> Exercise objective
Pictures are not part of the copy. Give again exactly the lines from the one with "Recreate this scene" to the one with "return Vector((d.x, d.y, -d.z))", inclusive.

> Given entries
= = =
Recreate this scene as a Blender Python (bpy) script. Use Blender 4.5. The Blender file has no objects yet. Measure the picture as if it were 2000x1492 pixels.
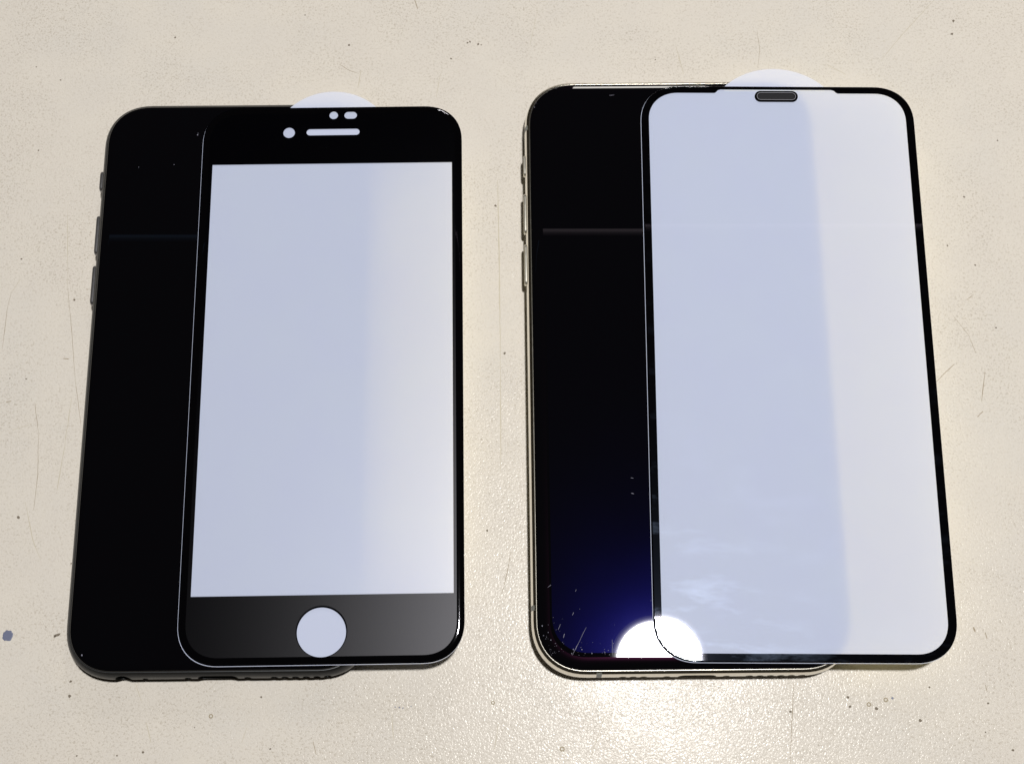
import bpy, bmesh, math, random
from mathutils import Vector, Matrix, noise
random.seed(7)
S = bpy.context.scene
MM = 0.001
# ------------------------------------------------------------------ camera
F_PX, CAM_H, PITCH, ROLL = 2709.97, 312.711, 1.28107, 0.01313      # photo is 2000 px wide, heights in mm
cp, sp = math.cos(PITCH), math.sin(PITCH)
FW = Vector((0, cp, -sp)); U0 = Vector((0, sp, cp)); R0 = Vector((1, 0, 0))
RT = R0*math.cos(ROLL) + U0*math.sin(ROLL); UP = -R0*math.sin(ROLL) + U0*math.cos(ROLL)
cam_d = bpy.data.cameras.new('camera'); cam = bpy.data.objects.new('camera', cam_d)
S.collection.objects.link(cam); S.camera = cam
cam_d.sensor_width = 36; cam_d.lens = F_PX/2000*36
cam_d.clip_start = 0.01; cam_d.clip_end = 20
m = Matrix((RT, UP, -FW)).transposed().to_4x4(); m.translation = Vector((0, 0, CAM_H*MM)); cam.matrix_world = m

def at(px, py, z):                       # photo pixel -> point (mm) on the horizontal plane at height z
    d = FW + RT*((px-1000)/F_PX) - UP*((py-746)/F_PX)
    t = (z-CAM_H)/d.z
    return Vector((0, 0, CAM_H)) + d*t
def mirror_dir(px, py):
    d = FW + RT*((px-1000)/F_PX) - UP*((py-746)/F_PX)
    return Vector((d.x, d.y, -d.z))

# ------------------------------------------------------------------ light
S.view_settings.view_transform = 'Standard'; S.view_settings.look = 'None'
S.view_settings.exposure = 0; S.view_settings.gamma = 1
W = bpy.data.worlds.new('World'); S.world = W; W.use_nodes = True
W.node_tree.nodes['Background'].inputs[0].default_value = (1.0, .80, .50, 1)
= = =
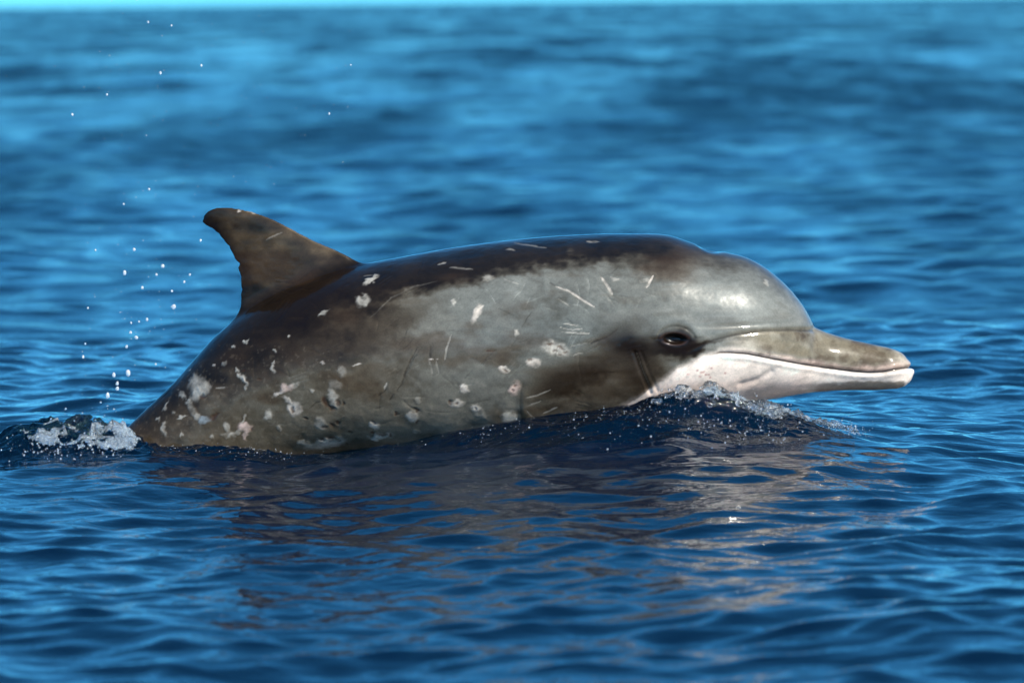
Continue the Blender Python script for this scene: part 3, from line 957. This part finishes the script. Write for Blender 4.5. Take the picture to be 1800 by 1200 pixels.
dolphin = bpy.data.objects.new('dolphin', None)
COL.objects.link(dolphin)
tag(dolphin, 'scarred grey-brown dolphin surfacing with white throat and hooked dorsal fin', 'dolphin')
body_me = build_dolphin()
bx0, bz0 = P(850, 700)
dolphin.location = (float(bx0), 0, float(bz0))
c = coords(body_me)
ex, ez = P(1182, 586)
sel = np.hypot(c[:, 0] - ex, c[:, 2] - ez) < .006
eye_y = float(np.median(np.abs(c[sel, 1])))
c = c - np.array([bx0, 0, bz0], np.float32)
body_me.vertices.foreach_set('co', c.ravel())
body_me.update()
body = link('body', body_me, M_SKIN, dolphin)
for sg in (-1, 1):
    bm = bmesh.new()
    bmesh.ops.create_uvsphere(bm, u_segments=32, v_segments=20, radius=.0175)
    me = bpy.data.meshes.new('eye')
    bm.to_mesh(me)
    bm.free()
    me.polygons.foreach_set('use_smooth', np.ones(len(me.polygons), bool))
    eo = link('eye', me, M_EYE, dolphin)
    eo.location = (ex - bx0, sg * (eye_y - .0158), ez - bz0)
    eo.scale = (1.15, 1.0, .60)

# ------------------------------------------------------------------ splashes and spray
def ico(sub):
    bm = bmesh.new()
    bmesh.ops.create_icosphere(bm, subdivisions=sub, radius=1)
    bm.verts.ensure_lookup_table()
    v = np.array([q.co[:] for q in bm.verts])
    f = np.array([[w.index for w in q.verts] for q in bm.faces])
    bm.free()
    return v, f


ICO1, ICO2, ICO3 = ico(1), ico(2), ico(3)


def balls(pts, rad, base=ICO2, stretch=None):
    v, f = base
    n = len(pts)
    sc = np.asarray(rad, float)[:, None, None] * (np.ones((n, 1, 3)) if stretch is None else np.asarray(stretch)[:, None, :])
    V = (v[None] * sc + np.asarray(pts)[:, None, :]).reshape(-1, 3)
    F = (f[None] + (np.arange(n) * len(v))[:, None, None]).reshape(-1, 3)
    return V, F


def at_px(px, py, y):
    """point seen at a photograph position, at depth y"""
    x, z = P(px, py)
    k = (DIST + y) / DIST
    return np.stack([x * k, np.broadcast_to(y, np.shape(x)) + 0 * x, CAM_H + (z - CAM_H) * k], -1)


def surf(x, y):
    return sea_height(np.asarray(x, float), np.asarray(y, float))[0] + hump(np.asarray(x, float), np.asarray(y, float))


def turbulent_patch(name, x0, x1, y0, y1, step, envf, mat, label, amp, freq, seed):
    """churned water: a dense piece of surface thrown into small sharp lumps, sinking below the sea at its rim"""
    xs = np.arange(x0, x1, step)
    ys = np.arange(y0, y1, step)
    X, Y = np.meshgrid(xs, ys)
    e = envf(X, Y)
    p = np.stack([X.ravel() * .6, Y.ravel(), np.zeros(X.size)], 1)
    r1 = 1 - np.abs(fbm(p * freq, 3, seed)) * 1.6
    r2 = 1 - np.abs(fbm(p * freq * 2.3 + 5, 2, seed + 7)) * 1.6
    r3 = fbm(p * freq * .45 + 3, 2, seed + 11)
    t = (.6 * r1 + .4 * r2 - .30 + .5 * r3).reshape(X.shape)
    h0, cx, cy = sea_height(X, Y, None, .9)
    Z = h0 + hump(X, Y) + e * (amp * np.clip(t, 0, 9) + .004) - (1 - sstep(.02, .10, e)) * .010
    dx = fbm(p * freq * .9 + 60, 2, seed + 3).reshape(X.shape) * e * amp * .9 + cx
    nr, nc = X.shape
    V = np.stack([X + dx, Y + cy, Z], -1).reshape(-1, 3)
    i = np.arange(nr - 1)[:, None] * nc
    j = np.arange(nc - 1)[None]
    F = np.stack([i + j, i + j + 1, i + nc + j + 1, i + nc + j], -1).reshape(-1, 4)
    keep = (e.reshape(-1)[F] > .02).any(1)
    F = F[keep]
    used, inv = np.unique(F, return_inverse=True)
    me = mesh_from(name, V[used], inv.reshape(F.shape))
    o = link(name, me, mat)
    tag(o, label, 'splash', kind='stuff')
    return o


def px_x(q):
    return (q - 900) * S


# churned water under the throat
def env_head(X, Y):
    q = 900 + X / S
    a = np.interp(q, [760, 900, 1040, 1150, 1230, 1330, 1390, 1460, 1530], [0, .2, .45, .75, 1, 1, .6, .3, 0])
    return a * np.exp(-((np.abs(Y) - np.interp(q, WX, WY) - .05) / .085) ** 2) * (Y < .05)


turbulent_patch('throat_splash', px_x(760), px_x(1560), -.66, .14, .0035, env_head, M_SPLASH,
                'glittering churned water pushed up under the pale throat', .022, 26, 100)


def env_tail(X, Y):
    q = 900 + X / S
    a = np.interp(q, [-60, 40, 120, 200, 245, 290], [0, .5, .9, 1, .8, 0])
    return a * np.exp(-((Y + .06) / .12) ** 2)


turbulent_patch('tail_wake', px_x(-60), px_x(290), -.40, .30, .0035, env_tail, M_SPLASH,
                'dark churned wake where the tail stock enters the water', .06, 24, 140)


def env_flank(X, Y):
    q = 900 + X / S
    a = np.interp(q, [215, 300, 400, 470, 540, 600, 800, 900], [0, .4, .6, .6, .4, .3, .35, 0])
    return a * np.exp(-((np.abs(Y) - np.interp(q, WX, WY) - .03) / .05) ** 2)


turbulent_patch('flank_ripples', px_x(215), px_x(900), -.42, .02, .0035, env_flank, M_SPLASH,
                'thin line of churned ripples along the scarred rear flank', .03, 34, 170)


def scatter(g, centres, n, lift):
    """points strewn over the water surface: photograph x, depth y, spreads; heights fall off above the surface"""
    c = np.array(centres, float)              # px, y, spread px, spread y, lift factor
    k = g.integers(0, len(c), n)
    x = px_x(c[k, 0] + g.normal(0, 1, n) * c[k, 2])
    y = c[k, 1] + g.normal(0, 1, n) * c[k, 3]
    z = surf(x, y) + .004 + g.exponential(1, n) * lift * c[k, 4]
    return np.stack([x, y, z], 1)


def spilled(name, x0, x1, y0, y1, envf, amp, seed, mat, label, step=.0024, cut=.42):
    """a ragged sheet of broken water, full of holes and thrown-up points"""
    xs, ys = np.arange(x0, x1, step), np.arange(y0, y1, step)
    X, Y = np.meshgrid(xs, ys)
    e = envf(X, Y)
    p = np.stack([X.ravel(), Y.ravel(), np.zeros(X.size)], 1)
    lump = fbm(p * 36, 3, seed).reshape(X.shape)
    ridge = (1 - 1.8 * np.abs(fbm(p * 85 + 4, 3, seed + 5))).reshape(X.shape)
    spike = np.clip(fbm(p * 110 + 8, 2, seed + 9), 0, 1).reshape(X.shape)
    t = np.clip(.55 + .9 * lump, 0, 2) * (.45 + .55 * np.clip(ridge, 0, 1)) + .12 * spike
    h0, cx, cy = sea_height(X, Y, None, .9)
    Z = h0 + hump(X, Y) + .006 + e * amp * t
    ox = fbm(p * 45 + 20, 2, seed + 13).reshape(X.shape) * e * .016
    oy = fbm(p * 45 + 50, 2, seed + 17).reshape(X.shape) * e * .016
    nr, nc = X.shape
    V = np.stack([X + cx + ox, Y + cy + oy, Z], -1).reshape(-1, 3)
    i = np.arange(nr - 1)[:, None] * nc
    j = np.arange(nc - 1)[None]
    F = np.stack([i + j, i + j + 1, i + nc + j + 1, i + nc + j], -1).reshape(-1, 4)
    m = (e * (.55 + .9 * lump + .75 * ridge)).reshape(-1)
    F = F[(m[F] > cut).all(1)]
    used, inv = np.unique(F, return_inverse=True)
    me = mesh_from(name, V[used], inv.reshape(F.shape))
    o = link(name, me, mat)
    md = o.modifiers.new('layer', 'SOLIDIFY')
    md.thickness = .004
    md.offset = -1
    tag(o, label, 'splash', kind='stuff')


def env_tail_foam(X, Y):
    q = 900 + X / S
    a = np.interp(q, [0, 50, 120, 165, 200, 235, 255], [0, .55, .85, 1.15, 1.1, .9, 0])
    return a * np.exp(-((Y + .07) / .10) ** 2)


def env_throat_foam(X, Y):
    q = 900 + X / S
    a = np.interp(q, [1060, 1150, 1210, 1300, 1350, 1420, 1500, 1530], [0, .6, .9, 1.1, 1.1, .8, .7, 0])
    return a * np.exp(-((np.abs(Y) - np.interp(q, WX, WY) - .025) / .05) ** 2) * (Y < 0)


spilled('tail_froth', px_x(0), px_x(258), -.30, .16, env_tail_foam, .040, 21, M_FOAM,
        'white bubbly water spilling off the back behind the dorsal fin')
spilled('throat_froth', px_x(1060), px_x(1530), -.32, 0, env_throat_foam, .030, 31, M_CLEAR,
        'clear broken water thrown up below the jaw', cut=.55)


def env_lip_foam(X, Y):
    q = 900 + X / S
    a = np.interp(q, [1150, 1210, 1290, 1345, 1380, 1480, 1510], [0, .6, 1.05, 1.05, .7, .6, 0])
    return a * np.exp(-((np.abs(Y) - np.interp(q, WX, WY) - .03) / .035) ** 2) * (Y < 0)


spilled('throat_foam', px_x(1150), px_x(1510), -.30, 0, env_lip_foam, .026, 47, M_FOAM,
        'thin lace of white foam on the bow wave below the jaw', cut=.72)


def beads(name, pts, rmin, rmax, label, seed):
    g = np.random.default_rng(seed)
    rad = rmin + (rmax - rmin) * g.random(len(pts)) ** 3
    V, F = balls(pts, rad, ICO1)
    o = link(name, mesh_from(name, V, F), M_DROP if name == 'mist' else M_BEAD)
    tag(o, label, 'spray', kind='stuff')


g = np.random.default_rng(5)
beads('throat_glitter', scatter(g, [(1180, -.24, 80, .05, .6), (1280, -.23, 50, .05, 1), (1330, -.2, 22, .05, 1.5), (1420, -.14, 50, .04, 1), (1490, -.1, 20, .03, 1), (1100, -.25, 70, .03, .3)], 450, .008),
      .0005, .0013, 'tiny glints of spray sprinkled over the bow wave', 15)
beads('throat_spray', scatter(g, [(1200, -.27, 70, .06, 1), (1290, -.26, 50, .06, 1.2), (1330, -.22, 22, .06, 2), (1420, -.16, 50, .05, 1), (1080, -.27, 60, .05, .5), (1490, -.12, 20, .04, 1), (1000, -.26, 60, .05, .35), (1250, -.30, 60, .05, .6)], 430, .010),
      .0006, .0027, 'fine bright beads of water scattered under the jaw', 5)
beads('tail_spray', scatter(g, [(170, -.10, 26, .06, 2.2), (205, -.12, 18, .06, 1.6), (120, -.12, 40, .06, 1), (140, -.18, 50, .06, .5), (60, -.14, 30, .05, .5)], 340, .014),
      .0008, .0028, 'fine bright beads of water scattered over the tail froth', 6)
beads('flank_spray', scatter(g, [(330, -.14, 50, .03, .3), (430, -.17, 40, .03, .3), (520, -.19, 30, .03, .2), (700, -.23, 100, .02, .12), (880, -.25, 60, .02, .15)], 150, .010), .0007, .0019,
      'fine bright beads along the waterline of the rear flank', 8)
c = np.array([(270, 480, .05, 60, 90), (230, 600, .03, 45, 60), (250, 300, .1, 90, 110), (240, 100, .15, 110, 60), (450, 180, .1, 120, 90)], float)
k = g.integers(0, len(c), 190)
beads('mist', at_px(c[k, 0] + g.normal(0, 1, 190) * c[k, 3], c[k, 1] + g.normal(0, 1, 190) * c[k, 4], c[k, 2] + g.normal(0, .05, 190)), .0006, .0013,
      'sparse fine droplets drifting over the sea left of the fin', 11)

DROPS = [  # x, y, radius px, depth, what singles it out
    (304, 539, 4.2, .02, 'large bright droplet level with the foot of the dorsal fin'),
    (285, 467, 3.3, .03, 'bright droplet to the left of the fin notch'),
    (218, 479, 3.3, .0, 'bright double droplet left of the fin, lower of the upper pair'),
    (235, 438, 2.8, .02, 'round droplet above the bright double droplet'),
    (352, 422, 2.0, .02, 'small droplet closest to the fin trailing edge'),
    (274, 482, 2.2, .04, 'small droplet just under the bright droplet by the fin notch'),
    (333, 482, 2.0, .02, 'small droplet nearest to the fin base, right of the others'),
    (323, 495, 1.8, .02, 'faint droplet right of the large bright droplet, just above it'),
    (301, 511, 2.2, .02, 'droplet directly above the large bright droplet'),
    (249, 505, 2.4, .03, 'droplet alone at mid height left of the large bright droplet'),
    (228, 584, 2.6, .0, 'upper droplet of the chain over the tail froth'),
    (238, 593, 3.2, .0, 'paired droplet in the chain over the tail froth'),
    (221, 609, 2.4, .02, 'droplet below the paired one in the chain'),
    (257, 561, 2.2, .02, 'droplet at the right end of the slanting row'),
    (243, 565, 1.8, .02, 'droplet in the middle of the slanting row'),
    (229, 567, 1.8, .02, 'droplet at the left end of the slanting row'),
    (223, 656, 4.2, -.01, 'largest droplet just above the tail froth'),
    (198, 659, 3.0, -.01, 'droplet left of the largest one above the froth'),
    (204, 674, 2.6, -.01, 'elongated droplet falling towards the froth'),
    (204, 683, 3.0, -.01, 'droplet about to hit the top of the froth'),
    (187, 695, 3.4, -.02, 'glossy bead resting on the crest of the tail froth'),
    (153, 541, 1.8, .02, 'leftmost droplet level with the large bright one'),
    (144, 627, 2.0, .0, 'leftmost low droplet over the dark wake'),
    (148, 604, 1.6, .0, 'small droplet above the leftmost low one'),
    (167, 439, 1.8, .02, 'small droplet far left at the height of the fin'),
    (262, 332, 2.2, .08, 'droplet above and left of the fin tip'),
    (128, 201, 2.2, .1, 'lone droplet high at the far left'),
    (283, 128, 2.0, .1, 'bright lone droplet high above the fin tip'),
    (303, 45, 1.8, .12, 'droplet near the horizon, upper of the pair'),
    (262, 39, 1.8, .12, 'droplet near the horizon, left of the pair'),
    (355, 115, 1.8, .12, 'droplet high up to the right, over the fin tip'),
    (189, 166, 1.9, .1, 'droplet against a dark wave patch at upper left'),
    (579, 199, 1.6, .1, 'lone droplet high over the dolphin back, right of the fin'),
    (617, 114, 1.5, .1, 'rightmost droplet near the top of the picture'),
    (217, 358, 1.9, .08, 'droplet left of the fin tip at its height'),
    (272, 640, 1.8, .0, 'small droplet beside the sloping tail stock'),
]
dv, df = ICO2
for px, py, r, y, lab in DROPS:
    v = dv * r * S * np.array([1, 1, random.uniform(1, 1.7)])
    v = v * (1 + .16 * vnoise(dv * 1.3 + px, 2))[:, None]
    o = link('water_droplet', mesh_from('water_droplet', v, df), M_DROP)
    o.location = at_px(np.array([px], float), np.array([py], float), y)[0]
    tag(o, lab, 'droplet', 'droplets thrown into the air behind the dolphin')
= = =
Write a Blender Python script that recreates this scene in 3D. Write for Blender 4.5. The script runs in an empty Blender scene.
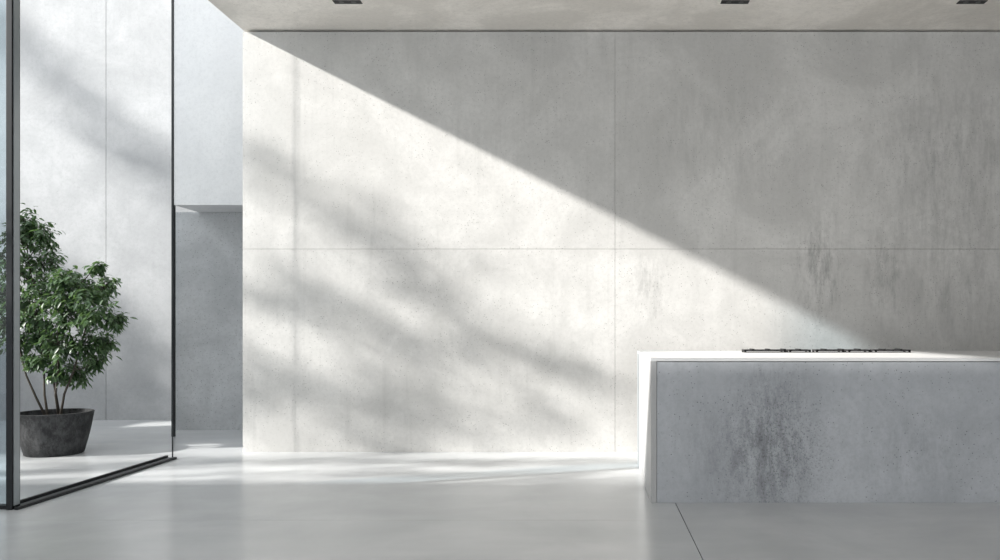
= = =
> Solution for this problem
Recreate this scene as a Blender Python (bpy) script. Use Blender 4.5. The Blender file has no objects yet. Measure the picture as if it were 2000x1492 pixels.
import bpy, bmesh, math, random
from mathutils import Vector, Matrix, noise
random.seed(7)
S = bpy.context.scene
MM = 0.001
# ------------------------------------------------------------------ camera
F_PX, CAM_H, PITCH, ROLL = 2709.97, 312.711, 1.28107, 0.01313      # photo is 2000 px wide, heights in mm
cp, sp = math.cos(PITCH), math.sin(PITCH)
FW = Vector((0, cp, -sp)); U0 = Vector((0, sp, cp)); R0 = Vector((1, 0, 0))
RT = R0*math.cos(ROLL) + U0*math.sin(ROLL); UP = -R0*math.sin(ROLL) + U0*math.cos(ROLL)
cam_d = bpy.data.cameras.new('camera'); cam = bpy.data.objects.new('camera', cam_d)
S.collection.objects.link(cam); S.camera = cam
cam_d.sensor_width = 36; cam_d.lens = F_PX/2000*36
cam_d.clip_start = 0.01; cam_d.clip_end = 20
m = Matrix((RT, UP, -FW)).transposed().to_4x4(); m.translation = Vector((0, 0, CAM_H*MM)); cam.matrix_world = m

def at(px, py, z):                       # photo pixel -> point (mm) on the horizontal plane at height z
    d = FW + RT*((px-1000)/F_PX) - UP*((py-746)/F_PX)
    t = (z-CAM_H)/d.z
    return Vector((0, 0, CAM_H)) + d*t
def mirror_dir(px, py):
    d = FW + RT*((px-1000)/F_PX) - UP*((py-746)/F_PX)
    return Vector((d.x, d.y, -d.z))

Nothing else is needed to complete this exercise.